The plan also calls for “best practices, through a multistakeholder process, for Internet search providers to address search result rankings of significant commercial-scale piracy and counterfeiting sites,” and “private sector best practices” for takedowns under the Digital Millennium Copyright Act, “led through a multistakeholder process.” But the plan offers no examples of any arrangements actually in use today that were developed in a multistakeholder process, nor provides much motivation to platforms or copyright holders to employ such a process now. And as we’ve written, merely labeling agreements among companies and governments as “multistakeholder” says nothing about whether they are transparent and accountable to everyone affected.What’s worse, these shadow agreements are hardly voluntary.
Whenever a government calls on private companies to take actions that aren’t required by law, there’s a specter of coercion.

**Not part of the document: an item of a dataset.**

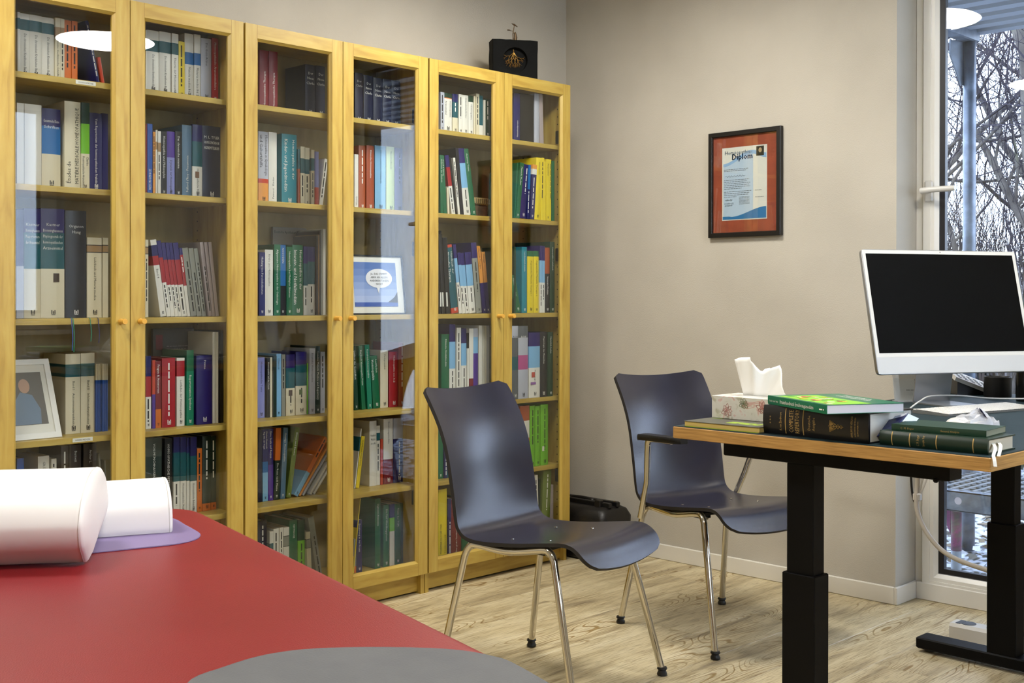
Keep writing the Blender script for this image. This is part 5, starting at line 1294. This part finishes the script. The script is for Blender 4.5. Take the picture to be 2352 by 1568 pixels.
# ---------------------------------------------------------------- outside
def ground_mat():
    m=mat('snowy_leaf_litter','#c8ccd4',.9); L=m.node_tree.links; b=m.node_tree.nodes['Principled BSDF']; t=N(m,'ShaderNodeTexCoord')
    v=N(m,'ShaderNodeTexVoronoi'); v.inputs['Scale'].default_value=16; n=N(m,'ShaderNodeTexNoise'); n.inputs['Scale'].default_value=22; n.inputs['Detail'].default_value=6
    mp=N(m,'ShaderNodeMapping'); L.new(t.outputs['Object'],mp.inputs[0]); L.new(mp.outputs[0],n.inputs['Vector']); L.new(n.outputs[0],v.inputs['Vector']) if False else L.new(mp.outputs[0],v.inputs['Vector'])
    r=ramp(m,[(.36,'#1c1b17'),(.44,'#45433d'),(.50,'#9aa0aa'),(.75,'#c2c8d2')]); L.new(n.outputs[0],r.inputs[0]); L.new(r.outputs[0],b.inputs['Base Color']); return m
gm=MB(); n=70; rg_=random.Random(3)
x0,x1,y0,y1=.70,9.0,-6.5,6.5
pts=[[(x0+(x1-x0)*(i/n)**1.7, y0+(y1-y0)*j/n, -.12-.02*math.sin(j*.7)*math.cos(i*.5)+rg_.uniform(-.015,.015)) for j in range(n+1)] for i in range(n+1)]
gm.loft(pts,0,cap=False,closed=False); g=gm.build('garden_ground',ground_mat()); g['kind']='structure'
tag(MB().box(.66,-7,-.4,40,7,-.16).build('earth',mat('earth','#6b6a66',.95)),kind='structure')
# fallen leaves near the window: one litter of many
lm=MB()
for i in range(1500):
    x=rg_.uniform(.9,4.5); y=rg_.uniform(-2.6,1.2); a=rg_.uniform(0,6.3); s=rg_.uniform(.02,.05); z=-.105+rg_.uniform(0,.03)
    c,sn=math.cos(a)*s,math.sin(a)*s; lm.add([(x+c,y+sn,z),(x-sn*.5,y+c*.5,z+rg_.uniform(-.01,.02)),(x-c,y-sn,z+rg_.uniform(-.005,.01)),(x+sn*.5,y-c*.5,z+rg_.uniform(0,.02))],[(0,1,2,3)],i%3)
o=lm.build('leaf_litter',[mat('leaf_grey','#55524a',.9),mat('leaf_brown','#6e6250',.9),mat('leaf_frost','#b8bcc2',.9)]); tag(o,'frosted fallen leaves scattered over the ground outside the window','leaves',kind='stuff')
galv=noisy('galvanised_steel',[(.3,'#4d555f'),(.5,'#626c79'),(.7,'#7f8a98')],(1,1,1),14,5,.42,metal=.35)
# canopy / scaffold deck above
sc=thing('steel_scaffold','galvanised steel scaffold with post, brackets and ribbed deck outside the window','scaffold',(1.9,-.895,-.11))
def SB(n_,f,m_=galv):
    mb=MB(); f(mb); return mb.build(n_,m_,sc)
SB('post',lambda m:m.tube([(0,0,0),(0,0,2.54)],.030,16)).data.polygons.foreach_set('use_smooth',[True]*18)
SB('cross_beam',lambda m:(m.cham(-1.15,-.03,2.47,.05,.03,2.545,.006),m.box(-1.15,-.045,2.535,.05,.045,2.548)))
SB('bracket',lambda m:m.add([(-.10,.05,2.475),(-.02,.02,2.475),(-.02,.02,2.26),(-.035,.025,2.26),(-.10,.05,2.40),(-.10,.058,2.475),(-.02,.028,2.475),(-.02,.028,2.26),(-.035,.033,2.26),(-.10,.058,2.40)],[(0,1,2,3,4),(9,8,7,6,5)]+[(i,(i+1)%5,(i+1)%5+5,i+5) for i in range(5)]))
deckm=mat('deck_zinc','#9aa2ac',.5,.1)
for k in range(9):
    x=-1.16+k*.145
    SB('deck_board',lambda m:m.add([(x+a,-3.2,z) for a,z in ((0,2.575),(.012,2.515),(.085,2.515),(.097,2.575),(.145,2.575),(.145,2.585),(0,2.585))]+[(x+a,.06,z) for a,z in ((0,2.575),(.012,2.515),(.085,2.515),(.097,2.575),(.145,2.575),(.145,2.585),(0,2.585))],[(i,(i+1)%7,(i+1)%7+7,i+7) for i in range(7)]+[(6,5,4,3,2,1,0),(7,8,9,10,11,12,13)]),deckm)
SB('edge_beam',lambda m:m.cham(-1.22,-3.2,2.50,-1.165,.10,2.62,.006))
# low platform with its pink-painted leg
lp=thing('low_platform','low galvanised platform with a pink-painted leg standing on the snowy ground','platform',(1.25,-1.10,-.11))
def LB(n_,f,m_=galv,**k):
    mb=MB(); f(mb); return mb.build(n_,m_,lp,**k)
LB('front_rail',lambda m:(m.box(-.03,-1.6,.310,-.025,.16,.395),m.box(-.03,-1.6,.390,.02,.16,.396),m.box(-.03,-1.6,.308,.02,.16,.313)))
LB('rail_hole',lambda m:m.add([(-.0312,-.045+.016*math.cos(q*PI/8),.355+.016*math.sin(q*PI/8)) for q in range(16)],[tuple(range(16))]),mat('hole_snow','#b9b4bc',.8))
LB('grating',lambda m:[m.box(0,-1.6+.05*i,.385,.60,-1.585+.05*i,.398) for i in range(35)]+[m.box(.02+.06*j,-1.6,.380,.028+.06*j,.16,.396) for j in range(10)],mat('frosted_grating','#5f6468',.7))
LB('back_rail',lambda m:m.box(.60,-1.6,.305,.61,.16,.396))
pink=noisy('worn_pink_paint',[(.38,'#5c5a59'),(.5,'#6a4a5c'),(.66,'#8a3a70')],(1,1,1),30,4,.6)
LB('leg',lambda m:m.tube([(.02,-.015,0),(.02,-.015,.13)],.022,14),mat('galv_pale','#9ca6b2',.5,.3),smooth=60)
LB('painted_leg',lambda m:m.tube([(.02,-.015,.13),(.02,-.015,.308)],.0225,14),pink,smooth=60)
LB('gusset',lambda m:m.add([(.015,.06,.308),(.015,.01,.308),(.015,.01,.20),(.025,.06,.308),(.025,.01,.308),(.025,.01,.20)],[(0,1,2),(5,4,3),(0,3,4,1),(1,4,5,2),(2,5,3,0)]),mat('pink_gusset','#8a4a7c',.5))
# bare trees
bark=noisy('lichen_bark',[(.3,'#2f2b28'),(.5,'#4c4743'),(.65,'#625e58'),(.8,'#5c6040')],(1,1,.4),9,5,.9,.6)
twig_m=mat('dark_twigs','#2c2833',.9)
def tree(name,label,base,lean,h,r,seed,lv=6):
    t=thing(name,label,'tree',base); rn=random.Random(seed); tr=MB(); br=MB(); tw=MB()
    def seg(p,d,l,rad,mb,n,k):
        pts=[p]; q=p.copy(); dd=d.copy()
        for i in range(k):
            dd=(dd+Vector((rn.uniform(-.22,.22),rn.uniform(-.22,.22),rn.uniform(-.08,.16)))).normalized(); q=q+dd*l/k; pts.append(q.copy())
        mb.tube(pts,[rad*(1-.35*i/k) for i in range(k+1)],n,cap=False); return pts,dd
    NB=[5,5,4,4,3]
    def grow(p,d,l,rad,lev):
        mb,n,k=(tr,9,7) if lev==0 else (br,6,5) if lev<=2 else (tw,3,4)
        pts,dd=seg(p,d,l,rad,mb,n,k)
        if lev>=5: return
        nb=NB[lev]
        for i in range(nb):
            f=pts[max(1,min(k,int(round(k*(.3+.7*i/(nb-1))))))]
            az=rn.uniform(0,2*PI); a=rn.uniform(.5,1.15) if i<nb-1 else rn.uniform(.1,.35)
            o1=dd.orthogonal().normalized(); o2=dd.cross(o1); nd=(dd*math.cos(a)+(o1*math.cos(az)+o2*math.sin(az))*math.sin(a)); nd.z+=.15; nd.normalize()
            grow(f,nd,l*rn.uniform(.5,.8),max(.0028,rad*(.62 if i==nb-1 else .40)),lev+1)
    grow(Vector((0,0,0)),Vector(lean).normalized(),h,r,0)
    tr.build('trunk',bark,t,smooth=70); br.build('branch',bark,t,smooth=70); tag(tw.build('twigs',twig_m,t),kind='stuff')
    return t
tree('bare_tree','grey leafless tree with leaning trunk just right of the steel post',(5.0,.15,-.15),(.10,-.20,1),2.3,.09,11)
tree('bare_tree','thick mossy leafless tree behind the top right corner of the computer',(5.2,-.55,-.15),(.10,-.22,1),2.0,.13,23)
tree('bare_tree','slender leafless tree partly hidden left of the steel post',(5.6,1.35,-.15),(.0,.12,1),2.4,.10,31)
tree('bare_tree','faint leafless tree farthest back among the garden trees',(7.8,.4,-.15),(.05,-.05,1),2.8,.15,47)
# fallen log and stump
# tangle of thin upright shoots between the trees
sh=MB()
for i in range(2200):
    x=rg_.uniform(5.0,9.0); y=rg_.uniform(-2.6,3.6); hh=rg_.uniform(1.0,3.4); p=Vector((x,y,-.15)); d=Vector((rg_.uniform(-.3,.3),rg_.uniform(-.3,.3),1)); pts=[p]
    for k in range(5):
        d=d+Vector((rg_.uniform(-.35,.35),rg_.uniform(-.35,.35),0)); p=p+d.normalized()*hh/5; pts.append(p)
    sh.tube(pts,[.007,.006,.005,.004,.003,.002],3,cap=False)
o=sh.build('thin_shoots',twig_m); tag(o,'tangle of thin bare shoots growing between the garden trees','shrub',kind='stuff')
o=MB(); o.tube(bez([(3.9,.20,1.25),(4.1,-.12,.95),(4.3,-.45,.62),(4.5,-.9,.30)],4),[.07]*6+[.085]*6+[.10],9); q=o.build('broken_limb',bark,smooth=70,origin=(4.5,-.9,.3)); tag(q,'pale broken tree limb hanging diagonally behind the computer','branch')
st=MB(); st.loft([[(7.0+(r_+.05*math.sin(3*a+z))*math.cos(a), -1.35+(r_+.05*math.cos(2*a+z))*math.sin(a), z) for a in [q*PI/7 for q in range(14)]] for z,r_ in ((-.2,.42),(.3,.36),(.9,.33),(1.4,.30),(1.75,.26),(2.0,.12))]); o=st.build('ivy_stump',noisy('ivy_bark',[(.3,'#1e1a14'),(.5,'#3a2d24'),(.62,'#4a4038'),(.75,'#2a3820')],(1,1,1),9,5,.95,.8),smooth=80,origin=(7.0,-1.35,-.2)); tag(o,'massive ivy-covered tree stump behind the computer','tree stump')
# thicket of dry grass and brush behind
bm_=MB()
for i in range(9000):
    x=rg_.uniform(4.8,8.5); y=rg_.uniform(-3.4,4.5); hh=rg_.uniform(.6,1.7)*(1 if x<7 else 1.3); z=-.15; dx,dy=rg_.uniform(-.25,.25),rg_.uniform(-.25,.25); w=rg_.uniform(.006,.014)
    bm_.add([(x,y-w,z),(x,y+w,z),(x+dx*.4,y+dy*.4+w*.8,z+hh*.6),(x+dx*.4,y+dy*.4-w*.8,z+hh*.6),(x+dx,y+dy,z+hh)],[(0,1,2,3),(3,2,4)],i%4)
o=bm_.build('dry_brush',[mat('straw_grey','#3c3836',.9),mat('straw_brown','#3a2f27',.9),mat('straw_pale','#625f60',.9),mat('brush_green','#2a3124',.9)]); tag(o,'thicket of dry grass and brush behind the bare trees','brush',kind='stuff')
h_=MB(); h_.loft([[(9+12*i/6,-14+28*j/16,-.2+1.3*math.sin(i/6*1.4)+.15*math.sin(j*1.3+i)) for j in range(17)] for i in range(7)],0,cap=False,closed=False); o=h_.build('distant_slope',noisy('wooded_slope',[(.3,'#24262a'),(.6,'#3c3f46'),(.8,'#54575f')],(1,1,1),3,6,.95)); o['kind']='structure'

The occupant of the White House can direct favorable or unfavorable treatment towards companies based on how they respond to requests for “voluntary” action. The IPEC Strategic Plan calls for government “benchmarking” of private enforcement agreements, implying that the government will judge outcomes by its own criteria and step in to regulate if the “benchmarks” it sets are not met.
When these requests happen in an area like copyright, where normal democratic processes have led to a firm rejection of expanded enforcement power, we need to be especially cautious. In these situations, government “support” for private action begins to look like bypassing the democratic process.
On the positive side, the IPEC plan contains a strong statement about the importance of limitations on copyright (as well as trademark and patent rights). It refers to limitations on copyright, including fair use, as “the basic principles that have permitted the Internet to thrive.” It also recognizes limitations on copyright as part of the legal protection for free speech. But neither a shout-out to fair use nor the talisman of “multistakeholder” policymaking are enough to protect Internet users against censorship, nor to give them a voice in the functioning of the Internet.
Having declared themselves champions of allegedly “voluntary” enforcement of IP laws by Internet companies and other private gatekeepers, IPEC and the various federal agencies that produced this strategic plan must commit to making sure that private enforcement processes respect Internet users’ freedom, and remain accountable to users.